>> START Information provided

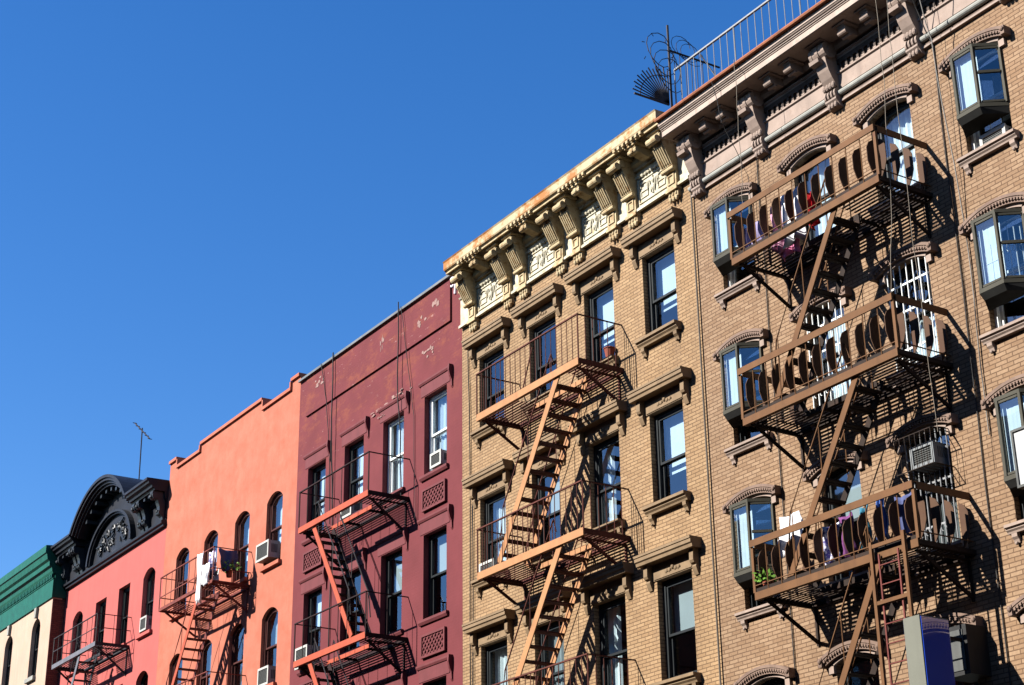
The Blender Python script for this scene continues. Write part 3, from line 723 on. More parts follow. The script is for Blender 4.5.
part('parapet_coping', cap, 'orange', oran)
for ri, (z0, z1) in enumerate(O_ROW):
    for ci, cx in enumerate(O_COL):
        w = window(oran, cx, .90, z0, z1, .20, frame='frame_brown', rec=.11, outer=.055,
                   curtain={(0, 0): ('right', 'blind_sky'), (0, 1): ('low34', 'blind_sky'), (0, 3): ('low34', 'blind_sky'), (1, 0): ('low34', 'blind_sky'), (1, 1): ('full', 'curtain_dim'), (1, 2): ('pair', 'curtain_dim'), (1, 3): ('upper', 'blind'), (0, 2): ('low34', 'blind_sky')}.get((ri, ci)))
        part('sill', MB().yz([(-.003, z0), (-.09, z0), (-.09, z0 - .09), (-.003, z0 - .11)], cx - .52, cx + .52), 'orange', w)

# ---- pink building with the black arched cornice
KX0, KX1 = -52.2, -43.97
pinkb = thing('tenement_building', 'salmon pink tenement with black metal cornice and round arched pediment', 'building', (-48.1, 0, 0))
K_COL = [-50.87, -48.86, -46.95, -45.02]
K_ROW = [(12.78, 14.55), (9.8, 11.62), (6.8, 8.6), (3.8, 5.5)]
holes = [outline(c, .90, z0, z1 + (.10 if i in (0, 3) else .02), .22 if i in (0, 3) else 0) for (z0, z1) in K_ROW for i, c in enumerate(K_COL)]
part('wall', wall_mesh([(KX0 + .003, 0), (KX1, 0), (KX1, 16.6), (KX0 + .003, 16.6)], holes), 'pink', pinkb)
shell(pinkb, KX0, KX1, 16.6, side='brick_red', floors=(15.4, 12.2, 9.2, 6.2, 3.2))
for ri, (z0, z1) in enumerate(K_ROW):
    for ci, cx in enumerate(K_COL):
        w = window(pinkb, cx, .90, z0, z1 + (.10 if ci in (0, 3) else .02), .22 if ci in (0, 3) else 0, frame='frame_dark', rec=.16, outer=.07,
                   curtain={(0, 0): ('low34', 'blind_sky'), (0, 1): ('right', 'blind_sky'), (0, 2): ('full', 'curtain_dim'), (0, 3): ('low34', 'blind_sky')}.get((ri, ci)))
        part('sill', MB().yz([(-.003, z0), (-.09, z0), (-.09, z0 - .09), (-.003, z0 - .11)], cx - .52, cx + .52), 'pink', w)
CXK, HW, RISE = -48.08, 2.35, 1.15
RR = (HW * HW + RISE * RISE) / (2 * RISE); ZB = 16.93
def arcpts(r, zc, half, n=28):
    a = math.asin(half / r); return [(CXK + r * math.sin(-a + 2 * a * k / n), zc + r * math.cos(-a + 2 * a * k / n)) for k in range(n + 1)]
zc = ZB + RISE - RR
kc = MB()
for a, b in ((KX0 + .003, CXK - HW), (CXK + HW, KX1 - .003)):      # straight cornice each side of the arch
    kc.yz([(.2, 16.60), (-.42, 16.60), (-.44, 16.66), (-.50, 16.67), (-.52, 16.74), (-.60, 16.78), (-.62, 16.84), (-.67, 16.86), (-.67, 16.93), (.2, 16.95)], a, b)
    kc.yz([(-.003, 16.36), (-.07, 16.36), (-.10, 16.42), (-.12, 16.599), (-.003, 16.599)], a, b)
kc.yz([(-.003, 15.60), (-.10, 15.60), (-.10, 15.66), (-.16, 15.68), (-.17, 15.74), (-.08, 15.79), (-.003, 15.79)], KX0 + .003, KX1 - .003)
kc.box(KX0 + .004, KX1 - .004, -.04, -.0035, 15.791, 16.3595)
kcor = part('cornice', kc, 'black_metal', pinkb)
ar = MB()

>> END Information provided

▸ **What needs to be done**:
Everything from the first line of the listing above through the line that contains "cx + .52), 'orange', w)" is to be restated word for word, minus the pictures.

▸ **Exercise answer**:
The Blender Python script for this scene continues. Write part 3, from line 723 on. More parts follow. The script is for Blender 4.5.
part('parapet_coping', cap, 'orange', oran)
for ri, (z0, z1) in enumerate(O_ROW):
    for ci, cx in enumerate(O_COL):
        w = window(oran, cx, .90, z0, z1, .20, frame='frame_brown', rec=.11, outer=.055,
                   curtain={(0, 0): ('right', 'blind_sky'), (0, 1): ('low34', 'blind_sky'), (0, 3): ('low34', 'blind_sky'), (1, 0): ('low34', 'blind_sky'), (1, 1): ('full', 'curtain_dim'), (1, 2): ('pair', 'curtain_dim'), (1, 3): ('upper', 'blind'), (0, 2): ('low34', 'blind_sky')}.get((ri, ci)))
        part('sill', MB().yz([(-.003, z0), (-.09, z0), (-.09, z0 - .09), (-.003, z0 - .11)], cx - .52, cx + .52), 'orange', w)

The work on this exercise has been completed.